Когда Третьяков начал собирать свою коллекцию, к русской живописи в обществе относились с некоторым пренебрежением, и нужно было открывать ее заново. «Без его помощи русская живопись никогда не вышла бы на открытый и свободный путь, так как Третьяков был единственный (или почти единственный), кто поддержал всё, что было нового, свежего и дельного в русском художестве», – говорил о меценате художник Александр Бенуа. Душой Третьяковской галереи стали работы художников-передвижников, приблизивших искусство к проблемам своего времени, не принимавших помпезности и приукрашенной парадности. Но вкусы Третьякова были шире «передвижнического реализма». Он принимал и историческую живопись, и яркий былинный стиль Виктора Васнецова и Николая Рериха.
«Галереей в галерее» стала коллекция портретов выдающихся русских писателей, ученых, композиторов и, конечно, художников. Третьяков поставил задачу сохранить в народной памяти образы своих выдающихся современников – как он их называл, «лучших людей». Он не просто заказывал эти картины. Люди, которых непременно требовалось увековечить, нередко отказывались позировать для портретов. Некоторых приходилось уговаривать годами. Но так появлялись истинные шедевры, такие как перовский портрет Федора Достоевского, репинский – Модеста Мусоргского или портрет Антона Чехова кисти Осипа Браза.

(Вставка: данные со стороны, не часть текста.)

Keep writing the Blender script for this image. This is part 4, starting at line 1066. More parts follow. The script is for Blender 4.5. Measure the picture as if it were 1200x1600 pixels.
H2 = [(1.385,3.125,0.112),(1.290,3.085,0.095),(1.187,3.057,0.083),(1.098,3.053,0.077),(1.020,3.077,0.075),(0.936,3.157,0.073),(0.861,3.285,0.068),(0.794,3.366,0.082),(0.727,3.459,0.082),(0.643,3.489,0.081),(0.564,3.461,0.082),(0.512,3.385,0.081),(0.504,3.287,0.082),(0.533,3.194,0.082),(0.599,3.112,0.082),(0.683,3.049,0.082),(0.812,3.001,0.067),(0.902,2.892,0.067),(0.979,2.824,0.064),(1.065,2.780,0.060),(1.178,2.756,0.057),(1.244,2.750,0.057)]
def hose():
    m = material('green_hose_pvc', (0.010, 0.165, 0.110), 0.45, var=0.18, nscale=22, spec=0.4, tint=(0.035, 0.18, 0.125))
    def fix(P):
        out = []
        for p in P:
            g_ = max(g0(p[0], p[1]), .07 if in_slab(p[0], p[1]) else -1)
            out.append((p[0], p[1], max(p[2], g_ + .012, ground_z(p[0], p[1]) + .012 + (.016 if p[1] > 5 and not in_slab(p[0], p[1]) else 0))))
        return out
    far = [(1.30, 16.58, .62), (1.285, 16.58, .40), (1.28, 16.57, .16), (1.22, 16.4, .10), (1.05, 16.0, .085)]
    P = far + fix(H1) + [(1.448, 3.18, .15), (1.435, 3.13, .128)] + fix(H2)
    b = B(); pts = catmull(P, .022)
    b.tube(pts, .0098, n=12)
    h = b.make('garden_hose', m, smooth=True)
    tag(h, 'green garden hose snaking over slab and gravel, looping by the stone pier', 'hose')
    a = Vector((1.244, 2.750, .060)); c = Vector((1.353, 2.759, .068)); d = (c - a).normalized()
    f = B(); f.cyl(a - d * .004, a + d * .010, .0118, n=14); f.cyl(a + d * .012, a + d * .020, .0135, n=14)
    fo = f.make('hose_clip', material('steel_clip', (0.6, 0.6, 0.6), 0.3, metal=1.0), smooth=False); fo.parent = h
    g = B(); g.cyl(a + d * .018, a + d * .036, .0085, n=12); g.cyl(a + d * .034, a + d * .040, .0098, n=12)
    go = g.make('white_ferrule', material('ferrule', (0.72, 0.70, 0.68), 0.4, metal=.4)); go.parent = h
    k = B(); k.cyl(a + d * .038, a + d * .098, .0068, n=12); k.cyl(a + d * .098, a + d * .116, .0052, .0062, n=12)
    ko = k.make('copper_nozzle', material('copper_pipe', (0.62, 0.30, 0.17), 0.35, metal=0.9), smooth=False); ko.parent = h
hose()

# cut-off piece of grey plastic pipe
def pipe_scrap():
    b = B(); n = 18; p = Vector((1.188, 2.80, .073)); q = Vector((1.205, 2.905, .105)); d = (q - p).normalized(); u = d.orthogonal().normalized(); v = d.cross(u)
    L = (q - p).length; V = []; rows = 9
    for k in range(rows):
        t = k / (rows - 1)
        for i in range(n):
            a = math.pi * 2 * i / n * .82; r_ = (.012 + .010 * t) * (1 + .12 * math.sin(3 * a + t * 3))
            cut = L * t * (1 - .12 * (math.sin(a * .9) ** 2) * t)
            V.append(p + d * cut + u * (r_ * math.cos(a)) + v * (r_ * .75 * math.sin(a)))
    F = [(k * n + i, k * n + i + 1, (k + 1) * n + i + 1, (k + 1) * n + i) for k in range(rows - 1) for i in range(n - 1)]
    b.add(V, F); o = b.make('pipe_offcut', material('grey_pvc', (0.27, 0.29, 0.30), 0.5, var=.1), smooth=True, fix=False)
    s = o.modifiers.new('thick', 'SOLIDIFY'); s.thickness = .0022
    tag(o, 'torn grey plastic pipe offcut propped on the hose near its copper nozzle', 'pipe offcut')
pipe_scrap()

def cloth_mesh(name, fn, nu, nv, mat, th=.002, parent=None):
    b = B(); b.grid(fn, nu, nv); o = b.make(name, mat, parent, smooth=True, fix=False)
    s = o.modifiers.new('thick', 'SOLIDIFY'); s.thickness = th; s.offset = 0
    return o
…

Или портрет Льва Толстого, который четыре года отказывался встречаться с художниками, но сдался перед натиском Третьякова и Ивана Крамского.
Сетуя, что не существует достойного изображения ушедшего из жизни Михаила Глинки, Третьяков собрал рисунки, наброски, на которых сохранились черты первого классика русской музыки, и заказал Репину живописный портрет композитора в период сочинения им оперы «Руслан и Людмила», любимой оперы собирателя. Наставляя художников, Третьяков нередко набрасывал колоритные словесные портреты. «Аксаков был художник в душе; страстно любил природу, литературу, музыку, театр; сохранил до старости любовь ко всему этому; любил и умел пользоваться всем, что дает нам мир Божий, пользоваться без вреда ближним, и потому мог до старости сохранить ясное, покойное и довольное расположение духа», – писал он художнику Ивану Крамскому. И портрет Сергея Аксакова – автора «Аленького цветочка» и «Записок об уженье рыбы» – получился психологически достоверным.

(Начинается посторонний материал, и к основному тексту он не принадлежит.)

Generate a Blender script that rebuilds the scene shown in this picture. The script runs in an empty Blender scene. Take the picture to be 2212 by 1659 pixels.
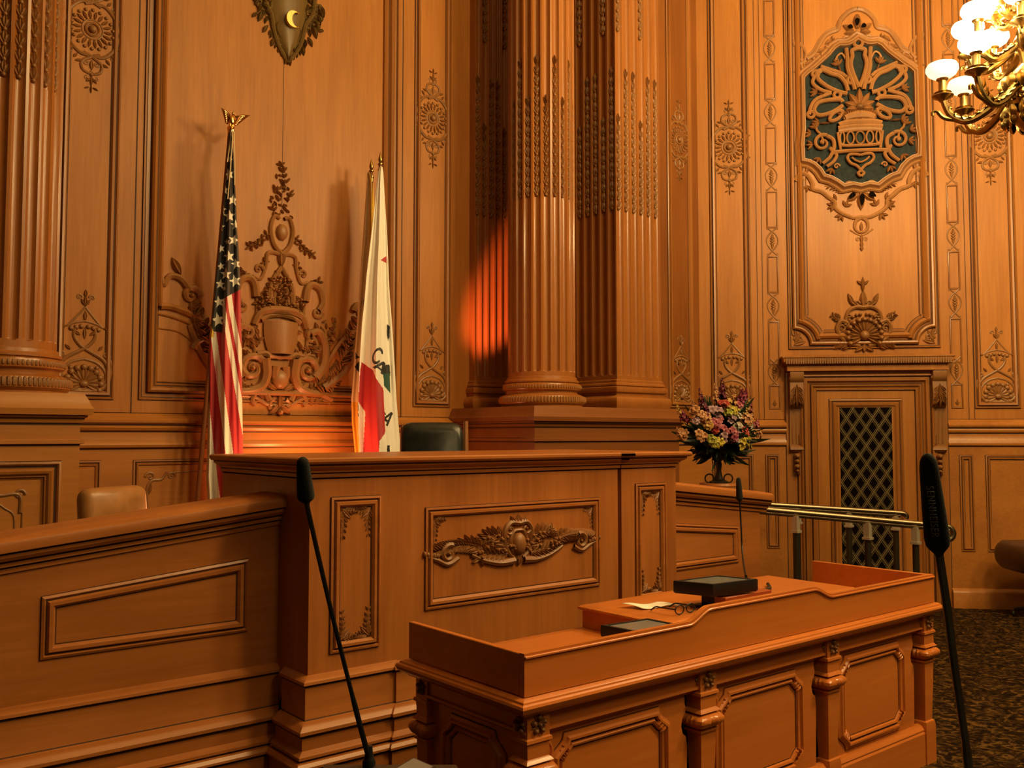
import bpy, math, random
from mathutils import Vector as V
from mathutils.geometry import tessellate_polygon
S = bpy.context.scene
COL = S.collection
PI = math.pi
R = math.radians

# ---------------------------------------------------------------- camera, world, lights, exposure
EYE, FPX, YAW, PITCH, CXP, CYP = 1.6, 2000.0, R(39.3), R(3.15), 1106.0, 829.5
cd = bpy.data.cameras.new('camera')
cam = bpy.data.objects.new('camera', cd)
COL.objects.link(cam)
cam.location = (0, 0, EYE)
cam.rotation_euler = (PI / 2 + PITCH, 0, -YAW)
cd.sensor_width = 36.0
cd.lens = FPX / 2212 * 36.0
cd.clip_start = 0.05
S.camera = cam
S.view_settings.view_transform = 'Standard'
S.view_settings.look = 'None'
S.view_settings.gamma = 1.0
S.view_settings.use_curve_mapping = False
S.view_settings.exposure = 0.0

w = bpy.data.worlds.new('world')
S.world = w
w.use_nodes = True
bg = w.node_tree.nodes['Background']
bg.inputs[0].default_value = (1.0, 0.62, 0.30, 1)
bg.inputs[1].default_value = 0.018


def light(name, kind, loc, energy, color, size=0.3, target=None, spot=None, blend=0.5):
    l = bpy.data.lights.new(name, kind)
    l.energy = energy
    l.color = color
    if kind == 'AREA':
        l.shape = 'DISK'
        l.size = size
    else:
        l.shadow_soft_size = size
    if spot:
        l.spot_size = spot
        l.spot_blend = blend
    o = bpy.data.objects.new(name, l)
    COL.objects.link(o)
    o.location = loc
    if target:
        o.rotation_euler = (V(target) - V(loc)).to_track_quat('-Z', 'Y').to_euler()
    return o


WARM = (1.0, 0.70, 0.29)
light('chandelier_light_room', 'POINT', (6.2, -0.6, 4.8), 430, WARM, 0.40)
light('chandelier_light_hall', 'POINT', (4.3, -0.2, 6.2), 570, WARM, 0.40)
light('fill_light_gallery', 'POINT', (2.05, -1.2, 3.9), 130, WARM, 0.40)  # unseen fill lamp, added to lift the shaded end of the left parapet
light('footlight_crest', 'POINT', (3.30, 6.40, 1.24), 34, (1.0, 0.31, 0.10), 0.08)
light('footlight_pilaster', 'SPOT', (4.20, 6.05, 1.38), 560, (1.0, 0.27, 0.12), 0.04, (5.50, 6.78, 2.98), R(24), 0.75)

# ---------------------------------------------------------------- camera geometry: pixel of the photo -> point on a real plane
FW = V((math.sin(YAW) * math.cos(PITCH), math.cos(YAW) * math.cos(PITCH), math.sin(PITCH)))
RT = V((math.cos(YAW), -math.sin(YAW), 0))
UP = RT.cross(FW)
EYEP = V((0, 0, EYE))


def ray(x, y):
    return FW + RT * ((x - CXP) / FPX) - UP * ((y - CYP) / FPX)


def on_y(x, y, Y):
    d = ray(x, y)
    return EYEP + d * (Y / d.y)


def on_z(x, y, Z):
    d = ray(x, y)
    return EYEP + d * ((Z - EYE) / d.z)


def on_d(x, y, D):
    return EYEP + ray(x, y) * D


# ---------------------------------------------------------------- materials
def mat(name):
    m = bpy.data.materials.new(name)
    m.use_nodes = True
    nt = m.node_tree
    return m, nt, nt.nodes['Principled BSDF']


def wood(name, c1, c2, rough=0.42, axis='Z', grain=1.0, bump=0.12, coat=0.0, spec=0.5):
    m, nt, b = mat(name)
    N, L = nt.nodes.new, nt.links.new
    tc = N('ShaderNodeTexCoord')
    mp = N('ShaderNodeMapping')
    s = [26.0 * grain] * 3
    s['XYZ'.index(axis)] = 1.3 * grain
    mp.inputs['Scale'].default_value = s
    L(tc.outputs['Object'], mp.inputs['Vector'])
    n1 = N('ShaderNodeTexNoise')
    n1.inputs['Scale'].default_value = 1.6
    n1.inputs['Detail'].default_value = 6
    n1.inputs['Roughness'].default_value = 0.65
    n1.inputs['Distortion'].default_value = 0.5
    L(mp.outputs[0], n1.inputs['Vector'])
    n2 = N('ShaderNodeTexNoise')
    n2.inputs['Scale'].default_value = 1.0
    n2.inputs['Detail'].default_value = 4
    mp2 = N('ShaderNodeMapping')
    s2 = [4.5] * 3
    s2['XYZ'.index(axis)] = 0.7
    mp2.inputs['Scale'].default_value = s2
    L(tc.outputs['Object'], mp2.inputs['Vector'])
    L(mp2.outputs[0], n2.inputs['Vector'])
    mx = N('ShaderNodeMath')
    mx.operation = 'MULTIPLY_ADD'
    mx.inputs[1].default_value = 0.45
    L(n1.outputs['Fac'], mx.inputs[0])
    m2 = N('ShaderNodeMath')
    m2.operation = 'MULTIPLY'
    m2.inputs[1].default_value = 0.55
    L(n2.outputs['Fac'], m2.inputs[0])
    L(m2.outputs[0], mx.inputs[2])
    cr = N('ShaderNodeValToRGB')
    cr.color_ramp.elements[0].position = 0.34
    cr.color_ramp.elements[0].color = (*c1, 1)
    cr.color_ramp.elements[1].position = 0.66
    cr.color_ramp.elements[1].color = (*c2, 1)
    L(mx.outputs[0], cr.inputs[0])
    L(cr.outputs[0], b.inputs['Base Color'])
    b.inputs['Roughness'].default_value = rough
    b.inputs['Coat Weight'].default_value = coat
    b.inputs['Specular IOR Level'].default_value = spec
    b.inputs['Coat Roughness'].default_value = 0.25
    bp = N('ShaderNodeBump')
    bp.inputs['Strength'].default_value = bump
    bp.inputs['Distance'].default_value = 0.002
    L(n1.outputs['Fac'], bp.inputs['Height'])
    L(bp.outputs[0], b.inputs['Normal'])
    return m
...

Соратником и единомышленником Павла Михайловича был его младший брат Сергей – не только меценат, но и энергичный общественный деятель, который заседал в Московской городской думе и даже был городским головой Первопрестольной. Чтобы не конкурировать со старшим братом, он предпочитал в основном французскую живопись и графику. Кроме того, он собирал документы по истории русской армии. Летом 1892 года 56‑летний Сергей Третьяков скоропостижно скончался. Оказалось, что он успел составить завещание: «Так как брат мой Павел Михайлович Третьяков выразил мне свое намерение пожертвовать городу Москве художественную коллекцию и в виду сего предоставить в собственность Московской городской думе свою часть дома… где помещается его художественная коллекция… то я часть этого дома, мне принадлежащую, предоставляю в собственность Московской городской думе, но с тем, чтобы дума приняла те условия, на которые брат мой будет предоставлять ей свое пожертвование». Прочитав эти строки, Павел Михайлович понял: прошло время медлить и сомневаться, музей в Лаврушинском больше не должен оставаться частным.